Il debutto di Sabine Devieilhe e il ritorno di Nicola Luisotti
Il soprano francese per la prima volta all’Accademia di Santa Cecilia con tre arie da concerto di Mozart
Debuttava a Roma Sabine Devieilhe, che in Francia è già una star, premiata con tutti i premi cui una cantante può ambire, ma in Italia finora era nota soltanto per la sua Blonde alla Scala nella ripresa della storica edizione Strehler-Mehta del Ratto del Serraglio. Effettivamente è una cantante sensazionale, per alcuni aspetti. Sale agli estremi acuti con facilità e naturalezza totali: nella prima delle tre arie di Mozart in programma – “Vorrei spiegarvi, oh Dio!” – dapprima tocca il mi sovracuto, poi raggiunge il re sovracuto con un vertiginoso salto ascendente di oltre due ottave, tutto come se nulla fosse. La voce è immacolata, il timbro un po’ povero di armonici ma cristallino, l’intonazione perfetta, ma… sembra un ottavino, perché in tanta purezza strumentale si desidererebbe un minimo di vibrazione espressiva (che ovviamente non significa vibrato), un fraseggio più vario e una migliore articolazione del testo, che viene trattato alla stregua delle sillabe di un vocalizzo. Il repertorio ideale di questa voce non sembra quello mozartiano ma quello francese, come la Devieilhe stessa lascia intendere in un’intervista: Lakmé, Olympia nei Contes d’Hoffmann, Philine in Mignon, Ophelie in Hamlet, sulla scia di grandi cantanti transalpine del passato come Lily Pons, Mady Mesplé e Natalie Dessay. Comunque uno strumento come il suo, forgiato da una tecnica sopraffina e manovrato con grande attenzione allo stile, ha meritato le ovazioni tributatele dal pubblico dell’Accademia di Santa Cecilia.
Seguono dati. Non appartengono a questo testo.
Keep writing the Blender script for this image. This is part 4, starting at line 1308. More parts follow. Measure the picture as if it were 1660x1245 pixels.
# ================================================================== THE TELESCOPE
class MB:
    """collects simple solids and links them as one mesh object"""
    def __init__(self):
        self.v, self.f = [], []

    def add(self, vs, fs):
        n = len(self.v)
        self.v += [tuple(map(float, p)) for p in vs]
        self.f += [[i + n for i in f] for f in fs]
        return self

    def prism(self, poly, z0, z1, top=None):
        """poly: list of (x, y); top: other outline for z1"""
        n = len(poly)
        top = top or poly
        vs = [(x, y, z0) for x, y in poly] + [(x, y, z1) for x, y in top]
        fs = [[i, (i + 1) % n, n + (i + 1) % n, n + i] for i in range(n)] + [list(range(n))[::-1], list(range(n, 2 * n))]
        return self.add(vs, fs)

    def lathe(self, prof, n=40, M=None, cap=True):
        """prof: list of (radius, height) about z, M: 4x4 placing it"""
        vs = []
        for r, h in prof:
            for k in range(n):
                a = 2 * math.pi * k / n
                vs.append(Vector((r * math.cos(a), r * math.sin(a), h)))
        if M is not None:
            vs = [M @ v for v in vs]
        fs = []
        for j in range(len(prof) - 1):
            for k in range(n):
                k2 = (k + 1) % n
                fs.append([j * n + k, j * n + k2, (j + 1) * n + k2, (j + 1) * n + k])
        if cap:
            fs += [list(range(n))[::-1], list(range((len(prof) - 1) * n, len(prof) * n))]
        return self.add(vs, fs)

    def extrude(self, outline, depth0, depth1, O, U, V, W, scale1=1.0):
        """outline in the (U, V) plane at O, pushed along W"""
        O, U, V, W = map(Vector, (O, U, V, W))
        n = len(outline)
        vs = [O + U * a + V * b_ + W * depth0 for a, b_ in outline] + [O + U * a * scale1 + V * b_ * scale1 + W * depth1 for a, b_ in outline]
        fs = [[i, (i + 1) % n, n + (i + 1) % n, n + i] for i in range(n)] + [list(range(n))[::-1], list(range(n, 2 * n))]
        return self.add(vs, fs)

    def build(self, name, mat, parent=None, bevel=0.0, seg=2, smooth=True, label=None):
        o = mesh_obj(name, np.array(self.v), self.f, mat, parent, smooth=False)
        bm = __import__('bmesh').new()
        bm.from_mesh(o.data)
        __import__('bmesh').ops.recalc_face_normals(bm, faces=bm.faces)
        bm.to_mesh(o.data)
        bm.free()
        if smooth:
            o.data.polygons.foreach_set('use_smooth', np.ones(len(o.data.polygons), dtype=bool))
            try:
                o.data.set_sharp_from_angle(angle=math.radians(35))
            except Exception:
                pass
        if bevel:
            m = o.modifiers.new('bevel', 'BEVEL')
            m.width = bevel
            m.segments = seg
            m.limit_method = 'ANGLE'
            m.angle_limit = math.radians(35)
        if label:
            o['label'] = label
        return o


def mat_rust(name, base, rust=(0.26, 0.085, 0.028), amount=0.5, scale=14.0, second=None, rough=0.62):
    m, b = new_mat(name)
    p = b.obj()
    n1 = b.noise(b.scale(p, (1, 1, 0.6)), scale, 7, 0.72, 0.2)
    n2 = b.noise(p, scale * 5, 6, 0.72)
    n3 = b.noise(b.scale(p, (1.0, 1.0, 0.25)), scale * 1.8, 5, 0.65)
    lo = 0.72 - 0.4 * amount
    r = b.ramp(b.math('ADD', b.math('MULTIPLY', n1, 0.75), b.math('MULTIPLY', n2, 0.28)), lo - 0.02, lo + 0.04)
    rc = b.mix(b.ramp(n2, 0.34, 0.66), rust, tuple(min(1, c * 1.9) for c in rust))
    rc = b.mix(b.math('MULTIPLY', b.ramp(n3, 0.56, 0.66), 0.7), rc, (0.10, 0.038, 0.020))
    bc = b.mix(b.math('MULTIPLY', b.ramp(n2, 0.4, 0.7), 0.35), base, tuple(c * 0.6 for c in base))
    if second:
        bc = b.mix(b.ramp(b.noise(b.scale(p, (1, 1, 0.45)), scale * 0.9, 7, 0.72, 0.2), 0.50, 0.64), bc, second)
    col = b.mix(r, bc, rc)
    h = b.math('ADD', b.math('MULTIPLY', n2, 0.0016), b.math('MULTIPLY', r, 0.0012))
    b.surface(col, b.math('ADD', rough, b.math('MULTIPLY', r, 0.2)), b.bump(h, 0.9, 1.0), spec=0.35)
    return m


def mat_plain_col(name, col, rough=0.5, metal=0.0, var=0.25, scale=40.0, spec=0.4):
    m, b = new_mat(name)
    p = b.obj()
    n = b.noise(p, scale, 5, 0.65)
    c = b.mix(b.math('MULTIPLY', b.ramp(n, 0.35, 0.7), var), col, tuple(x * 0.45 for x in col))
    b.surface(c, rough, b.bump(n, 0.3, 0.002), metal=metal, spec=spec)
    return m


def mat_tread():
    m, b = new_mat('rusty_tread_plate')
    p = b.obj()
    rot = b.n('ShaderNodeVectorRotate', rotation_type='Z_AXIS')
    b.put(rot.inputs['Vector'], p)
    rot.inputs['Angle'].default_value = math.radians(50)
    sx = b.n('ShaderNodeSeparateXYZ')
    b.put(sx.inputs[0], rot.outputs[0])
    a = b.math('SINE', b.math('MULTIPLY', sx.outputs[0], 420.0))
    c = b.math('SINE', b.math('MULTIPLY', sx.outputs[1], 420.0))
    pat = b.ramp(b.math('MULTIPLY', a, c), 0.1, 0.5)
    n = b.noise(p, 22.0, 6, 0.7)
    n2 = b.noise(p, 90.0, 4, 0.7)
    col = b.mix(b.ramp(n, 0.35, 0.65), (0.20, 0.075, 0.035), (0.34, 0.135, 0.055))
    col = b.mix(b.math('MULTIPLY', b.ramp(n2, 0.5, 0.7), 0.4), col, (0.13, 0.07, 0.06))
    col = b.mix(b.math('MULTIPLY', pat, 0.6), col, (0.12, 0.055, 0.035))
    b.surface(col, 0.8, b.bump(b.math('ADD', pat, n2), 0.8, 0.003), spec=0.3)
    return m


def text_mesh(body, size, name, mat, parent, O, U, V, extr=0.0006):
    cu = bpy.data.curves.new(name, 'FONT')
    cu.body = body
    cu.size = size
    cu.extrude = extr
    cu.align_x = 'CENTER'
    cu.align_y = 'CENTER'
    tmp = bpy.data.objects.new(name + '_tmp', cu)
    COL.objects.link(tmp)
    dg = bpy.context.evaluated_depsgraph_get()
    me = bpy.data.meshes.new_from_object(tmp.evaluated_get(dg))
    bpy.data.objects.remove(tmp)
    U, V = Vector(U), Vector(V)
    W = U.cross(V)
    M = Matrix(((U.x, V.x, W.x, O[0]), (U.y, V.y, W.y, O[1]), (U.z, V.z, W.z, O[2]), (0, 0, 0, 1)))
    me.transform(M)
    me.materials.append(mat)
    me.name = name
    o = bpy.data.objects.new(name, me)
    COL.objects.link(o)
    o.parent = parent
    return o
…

Aveva aperto il concerto la Sinfonia n. 8 di Beethoven, che alcuni continuano a considerare la minore delle nove sorelle. Però Beethoven, quando fu presentata insieme alla Settima e venne applaudita meno dell’altra, disse stizzito che la migliore era proprio l’Ottava. D’altronde anche gli ultimi Quartetti, oggi considerati un vertice della musica d’ogni tempo, furono a lungo incompresi. Forse ora è giunto il momento dell’Ottava, che non ha l’afflato epico ed etico delle più popolari delle nove Sinfonie, ma non è affatto inferiore a quelle per i suoi valori puramente musicali ed è una dimostrazione abbagliante di che tempra di musicista fosse Beethoven. Qui tutto è pura musica e ad ogni battuta s’incontrano idee brillanti, inattese e geniali nel modo di presentare e sviluppare i temi, nell’intreccio dei motivi secondari, nella strumentazione, nelle soluzioni armoniche: non sono tecnicismi e per apprezzarli non bisogna aver studiato, basta avere un paio di buone orecchie. Nicola Luisotti la dirige con gesto elegante, chiaro, sicuro, scegliendo tempi rapidi e mettendoci la giusta dose d’energia ma senza forzare la mano e lasciando emergere ogni dettaglio, ma senza cedere alla tentazione di metterli troppo in evidenza ed evitando così il rischio di interrompere il flusso continuo di idee musicali, che zampillano ininterrottamente una dopo l’altra.
In conclusione si è ascoltata la Sinfonia n. 7 di Prokof’ev, la sua ultima, che si ricollega idealmente alla prima, la Classica, sia per la chiarezza della struttura e per i temi lineari e melodici sia per l’assenza delle sonorità pesanti e aggressive, dei ritmi massicci e meccanici e del sarcasmo beffardo che caratterizzano gli altri cinque lavori di questa serie. Luisotti ne ha offerto un’interpretazione molto bella, equilibrata, solare. E anche molto italiana, ovvero cantabile e lirica, con un’attenzione particolare alla fascinosa pienezza e bellezza del suono, trovando un’eccellente risposta da parte dell’orchestra, che, a giudicare dai risultati, si è trovata totalmente a suo agio col direttore toscano.